Hazel McHaffie

More Georgette Heyer

Remember what I said a few weeks ago about wanting to read Georgette Heyer‘s mystery novels? Well, as if by magic, here they are – all except one. A treat in store. Well, one shouldn’t judge such an author by a single book.

All we’ve got is a bunch of classy people, all moving in the best circles, all to be handled carefully, and only one of them known to the police.

So says one of the lead policemen in Duplicate Death, my second dip into this series.

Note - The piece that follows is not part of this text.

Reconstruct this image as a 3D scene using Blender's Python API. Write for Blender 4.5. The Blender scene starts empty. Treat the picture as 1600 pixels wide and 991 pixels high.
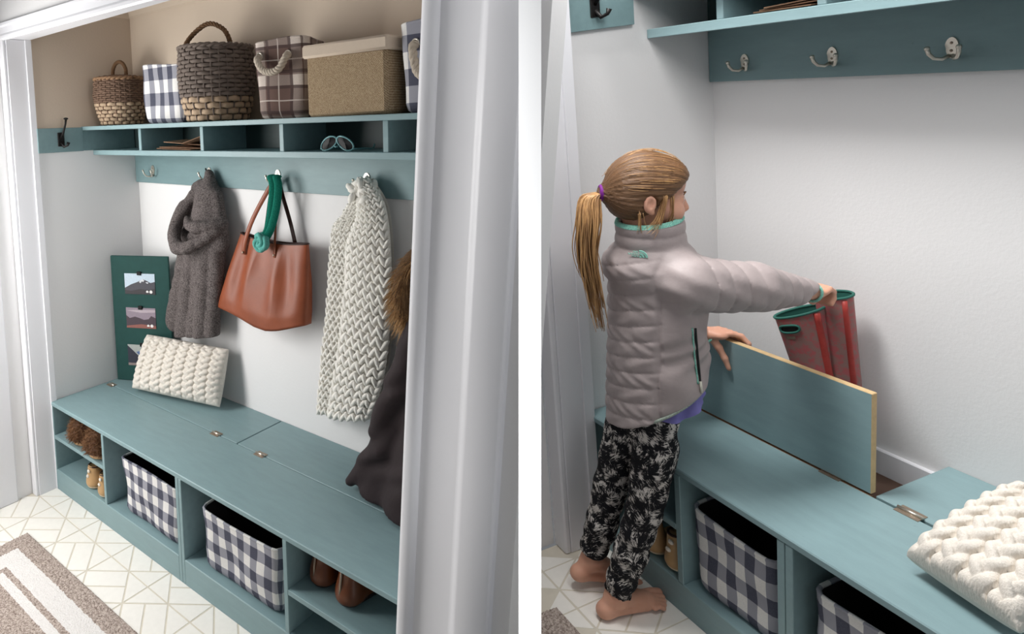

Daniel Seaton-Carew is called to the phone in his hostess’s boudoir shortly after 11pm, there are 43 people in the building, playing bridge. When he doesn’t reappear, the lady of the house, Mrs Haddington, sends Sir Roderick Vickerstown to remind him that the card players are waiting for him. He discovers the man has been murdered, strangled with a tourniquet of picture-wire there at the telephone table – wire bought that very morning by the secretary, Miss Beulah Birtley, at Mrs Haddington’s instigation, in order to secure some unruly flowers.

The said secretary was the one to take the call in the first place so it’s not surprising her finger prints are on the telephone. Only two people from the party had opportunity to kill him:
the hostess, Mrs Haddington
and one guest, Sydney Butterwick.
Ah, well, no … two other men left the room briefly:
Mr Godfrey Poulton
and Mr Timothy Harte.
Oh, and of the servants, the butler and the parlourmaid are unaccounted for. The list lengthens; the plot thickens.

Three people are known to have had angry exchanges with Seaton-Carew earlier in the evening:
Mrs Haddington – because he was openly flirting with her exquisitely lovely daughter, Cynthia.
Mr Sydney Butterwick – always jealous of Seaton-Carew (the object of his own affections) paying attention to other men or women.
And Miss Beulah Birtley, who has her own dark secrets.

When a duplicate murder takes place shortly afterwards, the police are quick to note that it’s only a carbon copy on the surface. Mrs Haddington was strangled elsewhere and then dragged into a position resembling her late paramour’s ugly end. This time too, there are hostile exchanges between the victim and three other people before the murder. The most recent visitors to Mrs Haddington’s boudoir are instantly in the frame:
Mr Godfrey Poulton
Mr Sydney Butterwick
Lord Lance Guisborough
Miss Beulah Birtley.

The plotting is such that the reader could never solve it faster than the police since certain facts are withheld, but it’s an entertaining tale and the dialogue is both amusing and of its time. Though I live in Scotland, I personally found the Gaelic littering Inspector Grant’s dialogue impenetrable, and his accent unconvincing and irritating. Lawyer Timothy Harte has a nice line in sardonic banter but his endearments, like ‘ducky’, ‘my child’, for his sweetheart, don’t ring true today. And, as with the first one I read, I seriously take issue with ‘he expostulated’, ‘ejaculated’, etc, instead of a simple undistracting ‘he said’ or ‘he replied’. Oh, and to the excessive use of exclamation marks. Which all goes to show that the rules of writing may change over time, but a story can be enduring in spite of it. And I’d forgive this author much, purely on the grounds that she was a hero of my youth … or should that be ‘youth!’? …?!

To date the most enjoyable read has been The Unfinished Clue. The murder victim is a thoroughly unpleasant man; the characters are plausible suspects; the actual murderer invites sympathy. And best of all, there are fewer irritating foibles in the style of writing.